9. As borrowing increases, the amount required from exporting decreases.

10. The borrowing chokes off exports by making them less profitable.

11. Borrowing makes exporting less profitable by raising the exchange rate.

12. The more the medium term borrowing, the greater the choke and hence the higher the exchange rate.

There is a supply-demand cross of foreign exchange to illustrate this; but I think Cassandra captures its main ideas.

13. A reduction in borrowing brings down the exchange rate.

You might say that excessive overseas borrowing is a seductive Trojan Horse; we ignored Cassandra’s advice not to bring it inside.

14. Direct subsidising of exporting breaks the nexus between high borrowing and a high effective exchange rate: the Muldoon strategy.

A subsidy puts a wedge between the market and the  effective exchange rates.

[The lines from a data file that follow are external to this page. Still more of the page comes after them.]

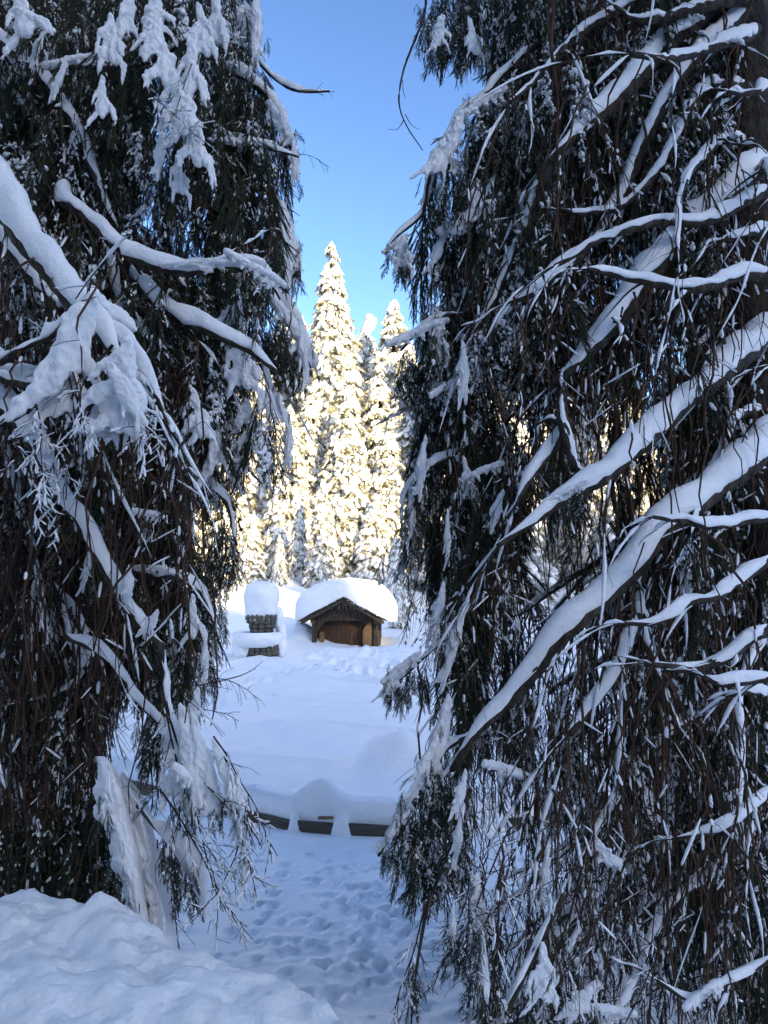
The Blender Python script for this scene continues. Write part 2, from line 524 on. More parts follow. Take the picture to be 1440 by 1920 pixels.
for side in (-1, 1):                                   # roof: overlapping courses of shakes, rafters, barge boards
    L_ = 1.86 if side < 0 else 1.78
    dx, dz = L_ * math.cos(math.atan(slope)), L_ * math.sin(math.atan(slope))
    m_ = MB()
    prism(m_, [(0, ZR - 0.06), (side * dx, ZR - 0.06 - dz), (side * dx, ZR + 0.08 - dz), (0, ZR + 0.08)], -0.47, -0.42)
    m_.build('barge_board', M_WOOD, shed, smooth=False)
    for c in range(7):
        t0, t1 = c / 7, (c + 1.35) / 7
        for q in range(9):
            m_ = MB()
            y0 = -0.52 + q * 0.33 + RNG.uniform(-0.03, 0.03)
            e = t1 + RNG.uniform(-0.03, 0.05)
            h0 = 0.075 + RNG.uniform(0, 0.02)
            a = (side * dx * t0, ZR - dz * t0 + h0); b = (side * dx * e, ZR - dz * e + h0 + 0.035)
            prism(m_, [a, b, (b[0], b[1] + 0.035), (a[0], a[1] + 0.02)], y0, y0 + 0.32)
            m_.build('shingle', M_WOOD, shed, smooth=False)
# snow cap: a thick rounded pillow following the roof
u = np.linspace(0, 1, 61); ncs = 44
mb = MB()
ang = np.linspace(0, 2 * np.pi, ncs, endpoint=False)
rows = []
for i, t in enumerate(np.linspace(-1, 1, 31)):
    yy = 1.0 + 1.42 * t
    k = (1 - abs(t) ** 5) ** 0.28 if abs(t) < 1 else 0.0
    k = max(k, 0.02)
    ring = []
    for a in ang:
        cx, sz = math.cos(a), math.sin(a)
        ex_ = 1.97 * np.sign(cx) * abs(cx) ** 0.5
        xx = ex_ * (0.72 + 0.28 * k) - 0.04
        under = ZR + 0.17 - slope * min(abs(xx), 1.85) + 0.01
        base_h = 1.02 - 0.30 * abs(xx / 2.0) ** 2
        top = ZR + 0.90 - 0.155 * abs(xx) ** 1.9
        if sz >= 0:
            zz = under + (top - under) * (sz ** 0.42) * k
        else:
            zz = under - 0.10 * abs(sz) * (0.6 + fbm(np.array(xx * 3), np.array(yy * 3), 2, 4)) * (1 if abs(xx) > 1.4 else 0.3)
        n_ = 0.09 * fbm(np.array(xx * 1.6 + 9), np.array(zz * 2 + yy), 4, 8)
        ring.append((xx + n_, yy + n_ - 0.18 * (1 - abs(sz)) * 0, zz + n_ * (1 if sz > 0 else 0)))
    rows.append(ring)
rows = np.array(rows)
mb.add(rows.reshape(-1, 3), ringfaces(31, ncs))
for e in (0, 30):
    mb.add(rows[e], [(i, i + 1, ncs - i - 1, (ncs - i) % ncs) for i in range(0, ncs // 2)])
mb.build('snow_cap', M_CRUST, shed)

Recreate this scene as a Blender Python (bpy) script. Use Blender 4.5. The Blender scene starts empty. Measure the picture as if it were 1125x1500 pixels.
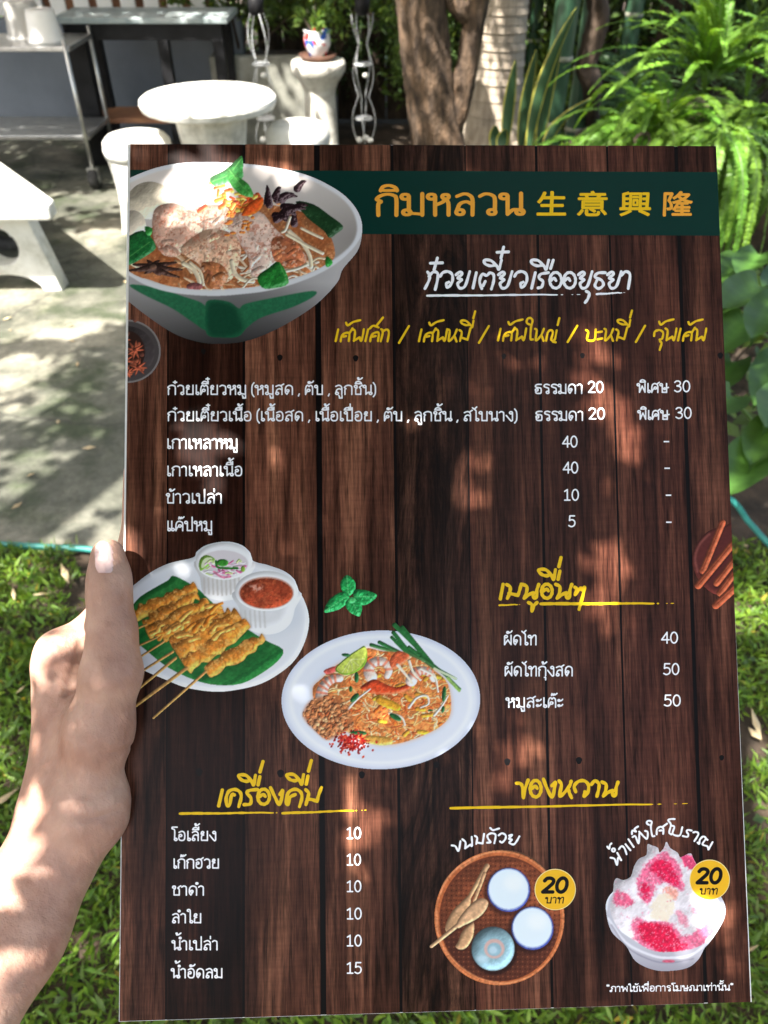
import bpy, math, random
import numpy as np
from mathutils import Vector, Matrix
random.seed(7); RNG = np.random.default_rng(11)
SC = bpy.context.scene; COL = SC.collection
PI = math.pi

# ------------------------------------------------------------ camera
F = 1133.0; CX, CY = 562.5, 750.0            # focal length and centre, in pixels of the 1125 x 1500 photograph
PITCH = math.radians(40.0); CAMH = 1.65
CAM = np.array([0, 0, CAMH])
RT = np.array([1.0, 0, 0]); UP = np.array([0, math.sin(PITCH), math.cos(PITCH)]); FW = np.array([0, math.cos(PITCH), -math.sin(PITCH)])
cd = bpy.data.cameras.new('camera'); cam = bpy.data.objects.new('camera', cd); COL.objects.link(cam)
cam.location = CAM; cam.rotation_euler = (PI/2 - PITCH, 0, 0)
cd.sensor_fit = 'VERTICAL'; cd.sensor_height = 36; cd.sensor_width = 27; cd.lens = F/1500*36
cd.clip_start = 0.01; cd.clip_end = 400
cd.dof.use_dof = True; cd.dof.focus_distance = 0.375; cd.dof.aperture_fstop = cd.lens/1.7
SC.camera = cam

# ------------------------------------------------------------ sky, sun, exposure
SUN = np.array([-0.33, -0.40, 0.0]); SUN[2] = 0.86; SUN /= np.linalg.norm(SUN)
world = bpy.data.worlds.new("World"); SC.world = world; world.use_nodes = True
wn = world.node_tree; bg = wn.nodes['Background']
sky = wn.nodes.new('ShaderNodeTexSky'); sky.sky_type = 'NISHITA'; sky.sun_disc = False
sky.sun_elevation = math.asin(SUN[2]); sky.sun_rotation = math.atan2(SUN[0], SUN[1])
sky.air_density = 1.3; sky.dust_density = 5.0; sky.ozone_density = 0.3
wn.links.new(sky.outputs[0], bg.inputs[0]); bg.inputs[1].default_value = 0.128
sl = bpy.data.lights.new('sun', 'SUN'); sl.energy = 4.8; sl.angle = math.radians(0.53); sl.color = (1, 0.95, 0.88)
so = bpy.data.objects.new('sun', sl); COL.objects.link(so)
so.rotation_euler = Vector(SUN).to_track_quat('Z', 'Y').to_euler(); so.location = (-3, -4, 9)
SC.view_settings.view_transform = 'Standard'; SC.view_settings.look = 'None'
SC.view_settings.gamma = 1; SC.view_settings.use_curve_mapping = False
SC.view_settings.exposure = 2.05

# ------------------------------------------------------------ helpers
def ray(px, py):
    return RT*((px-CX)/F) + UP*(-(py-CY)/F) + FW
def G(px, py, z=0.0):
    d = ray(px, py); return CAM + d*((z-CAMH)/d[2])
def A(px, py, Y):
    d = ray(px, py); return CAM + d*(Y/d[1])
def proj(P):
    P = np.asarray(P, float) - CAM
    dz = P@FW; dz = np.where(np.abs(dz) < 1e-6, 1e-6, dz)
    return CX + F*(P@RT)/dz, CY - F*(P@UP)/dz, dz
def tag(o, label=None, cat=None, group=None, kind=None):
    if label: o['label'] = label
    if cat: o['category'] = cat
    if group: o['group'] = group
    if kind: o['kind'] = kind
    return o
def empty(name, loc, label, cat, group=None, rz=0):
    o = bpy.data.objects.new(name, None); COL.objects.link(o); o.location = loc; o.rotation_euler = (0, 0, rz)
    o.empty_display_size = 0.1
    return tag(o, label, cat, group)
def copy_tree(o, parent=None):
    c = o.copy(); COL.objects.link(c); c.parent = parent
    for ch in list(o.children): copy_tree(ch, c)
    return c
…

Cassandra is not arguing for this policy approach, but explaining why the later Muldoon years did so well.

15. About the only other way of bringing down the exchange rate in the medium term is reducing borrowing.

16. Reducing borrowing involves increasing national (public and private) saving.

17. Running a public surplus is a means of increasing national saving.

18. We dont know much about how to increase private saving.

19. We could start by creating better domestic markets and channels for saving.

I think Cassandra means that we should deepen our domestic capital markets, including allowing private investment in state owned enterprises. Its not a quick fix – of course – and any sell-offs have to be phased because in their current state the domestic capital markets have limited absorption.

20. The tax system needs to be inflation neutral.

I think she is arguing for discounting the inflation compensation element of interest for income tax purposes and imposing a real capital gains tax.

21. We need to remove encouragements to leveraged speculative investment; they have to come to grief in aggregate, and destroy savings.

Almost certainly Cassandra is grumbling about households blowing $30b in finance company collapses. That is damned near a year’s net national investment.

22. In any case such investment is often inefficient.

Yep.

23. If we dont address the challenge of private saving, we will – as in the past – end up with an overvalued exchange rate, despite a public surplus.

24. Exports will continue to lag:

25. And without a driving sector, a poor growth record will follow.

The record for 30 odd years.

26. This is a structural problem. Short term measures dont work – except in the short term, as Muldoon demonstrated.

27. Sadly, despite and since Muldoon, our thinking has remained dominated by short term nostrums.

Like the panic for quick-fix measures when the US dollar exchange rate spiked a couple of weeks ago.

28. Monetary measures have only a limited role . Their effects are short term and dont address the underlying structural issues.

Actually, I didnt expect that one from Cassandra’s analysis. I think what she is saying is that while in the medium term monetary policy may be able to provide a price level anchor for the economy,  interest rates have little effect on private savings – other than directing where it goes. As I  have said, prophetesses can be a bit cryptic. I imagine she would assume that the interest rates choking off investment are not a good thing for growth.

29. Addressing the savings issue involves a medium term strategy, especially given that our export sector has low elasticities of supply in the short term.

Which is why doing anything serious is so politically unattractive.

30. That means any rebalancing of the structure of the economy requires considerable skill and patience.

Although me and Cassandra are almost twins, I dont agree with the detail of everything she says. In some places her argument is trickier than her exposition.

You have probably realised that I often channel Cassie – as I am allowed to call her – through to Listener columns. She has been running this model of economic behaviour for almost 30 years; nobody takes any notice, or even bothers to address any flaws they see in her logic. Her prediction that there will be poor economic growth if one does not think of the growth in terms of sectors and prices, including profitability and the exchange rate, has proved remarkably prescient for those thirty years.